Repeat the listing that follows, character for character, minus the pictures.

Material provided

[start]

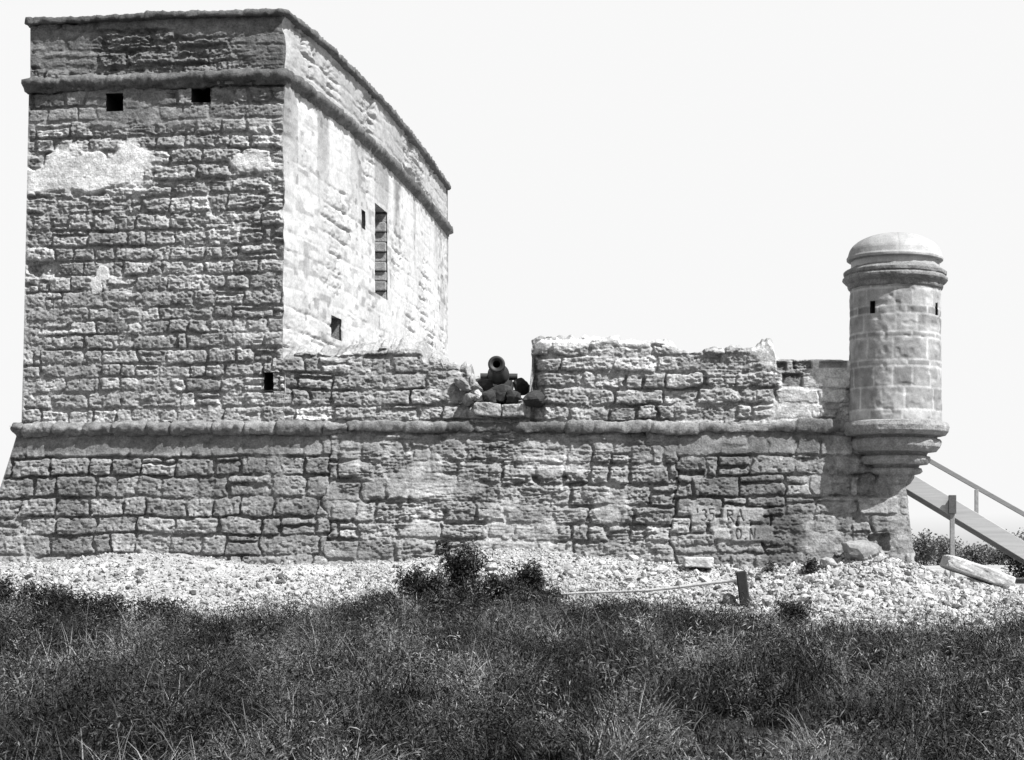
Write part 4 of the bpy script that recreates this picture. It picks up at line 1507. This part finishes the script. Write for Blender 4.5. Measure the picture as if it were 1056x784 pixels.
# ================================================================== LIGHT
AZ, EL = R(56), R(52)      # to the right of the wall's normal, and up
S = Vector((math.cos(EL) * math.sin(AZ), -math.cos(EL) * math.cos(AZ), math.sin(EL)))
sun = bpy.data.lights.new('sun', 'SUN')
sun.energy = 5.0
sun.angle = R(0.53)
sun.color = (1.0, 1.0, 1.0)
so = bpy.data.objects.new('sun', sun)
so.rotation_euler = S.to_track_quat('Z', 'Y').to_euler()
so.location = (20, -20, 30)
COL.objects.link(so)

w = bpy.data.worlds.new('World')
scene.world = w
w.use_nodes = True
nt = w.node_tree
bg = nt.nodes['Background']
sky = nt.nodes.new('ShaderNodeTexSky')
sky.sky_type = 'NISHITA'
sky.sun_disc = False
sky.sun_elevation = EL
sky.sun_rotation = math.atan2(S.x, S.y)
sky.dust_density = 1.0
# blue-sensitive black and white plate: the sky is recorded by its blue light
sep = nt.nodes.new('ShaderNodeSeparateColor')
cmb = nt.nodes.new('ShaderNodeCombineColor')
mx = nt.nodes.new('ShaderNodeMath')
mx.operation = 'MAXIMUM'
nt.links.new(sky.outputs[0], sep.inputs[0])
nt.links.new(sep.outputs[1], mx.inputs[0])
nt.links.new(sep.outputs[2], mx.inputs[1])
mn = nt.nodes.new('ShaderNodeMath')
mn.operation = 'MINIMUM'
mn.inputs[1].default_value = 4.2
nt.links.new(mx.outputs[0], mn.inputs[0])
for i in range(3):
    nt.links.new(mn.outputs[0], cmb.inputs[i])
nt.links.new(cmb.outputs[0], bg.inputs['Color'])
bg.inputs['Strength'].default_value = 0.12

cam = bpy.data.cameras.new('camera')
cam.sensor_fit = 'HORIZONTAL'
cam.sensor_width = 36
cam.lens = 36 * F / 1056
cam.shift_x = -(CX - 528) / 1056
cam.shift_y = (CY - 392) / 1056
cam.clip_end = 8000
cam.clip_start = 0.1
co = bpy.data.objects.new('camera', cam)
co.location = (0, 0, EYE)
co.rotation_euler = (math.pi / 2, 0, 0)
COL.objects.link(co)
scene.camera = co

scene.render.engine = 'CYCLES'
scene.cycles.max_bounces = 5
scene.cycles.use_denoising = True
scene.view_settings.view_transform = 'Standard'
scene.view_settings.look = 'None'
scene.view_settings.exposure = 0.9
scene.view_settings.gamma = 1.0
scene.view_settings.use_curve_mapping = False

[end]

Exercise answer
Write part 4 of the bpy script that recreates this picture. It picks up at line 1507. This part finishes the script. Write for Blender 4.5. Measure the picture as if it were 1056x784 pixels.
# ================================================================== LIGHT
AZ, EL = R(56), R(52)      # to the right of the wall's normal, and up
S = Vector((math.cos(EL) * math.sin(AZ), -math.cos(EL) * math.cos(AZ), math.sin(EL)))
sun = bpy.data.lights.new('sun', 'SUN')
sun.energy = 5.0
sun.angle = R(0.53)
sun.color = (1.0, 1.0, 1.0)
so = bpy.data.objects.new('sun', sun)
so.rotation_euler = S.to_track_quat('Z', 'Y').to_euler()
so.location = (20, -20, 30)
COL.objects.link(so)

w = bpy.data.worlds.new('World')
scene.world = w
w.use_nodes = True
nt = w.node_tree
bg = nt.nodes['Background']
sky = nt.nodes.new('ShaderNodeTexSky')
sky.sky_type = 'NISHITA'
sky.sun_disc = False
sky.sun_elevation = EL
sky.sun_rotation = math.atan2(S.x, S.y)
sky.dust_density = 1.0
# blue-sensitive black and white plate: the sky is recorded by its blue light
sep = nt.nodes.new('ShaderNodeSeparateColor')
cmb = nt.nodes.new('ShaderNodeCombineColor')
mx = nt.nodes.new('ShaderNodeMath')
mx.operation = 'MAXIMUM'
nt.links.new(sky.outputs[0], sep.inputs[0])
nt.links.new(sep.outputs[1], mx.inputs[0])
nt.links.new(sep.outputs[2], mx.inputs[1])
mn = nt.nodes.new('ShaderNodeMath')
mn.operation = 'MINIMUM'
mn.inputs[1].default_value = 4.2
nt.links.new(mx.outputs[0], mn.inputs[0])
for i in range(3):
    nt.links.new(mn.outputs[0], cmb.inputs[i])
nt.links.new(cmb.outputs[0], bg.inputs['Color'])
bg.inputs['Strength'].default_value = 0.12

cam = bpy.data.cameras.new('camera')
cam.sensor_fit = 'HORIZONTAL'
cam.sensor_width = 36
cam.lens = 36 * F / 1056
cam.shift_x = -(CX - 528) / 1056
cam.shift_y = (CY - 392) / 1056
cam.clip_end = 8000
cam.clip_start = 0.1
co = bpy.data.objects.new('camera', cam)
co.location = (0, 0, EYE)
co.rotation_euler = (math.pi / 2, 0, 0)
COL.objects.link(co)
scene.camera = co

scene.render.engine = 'CYCLES'
scene.cycles.max_bounces = 5
scene.cycles.use_denoising = True
scene.view_settings.view_transform = 'Standard'
scene.view_settings.look = 'None'
scene.view_settings.exposure = 0.9
scene.view_settings.gamma = 1.0
scene.view_settings.use_curve_mapping = False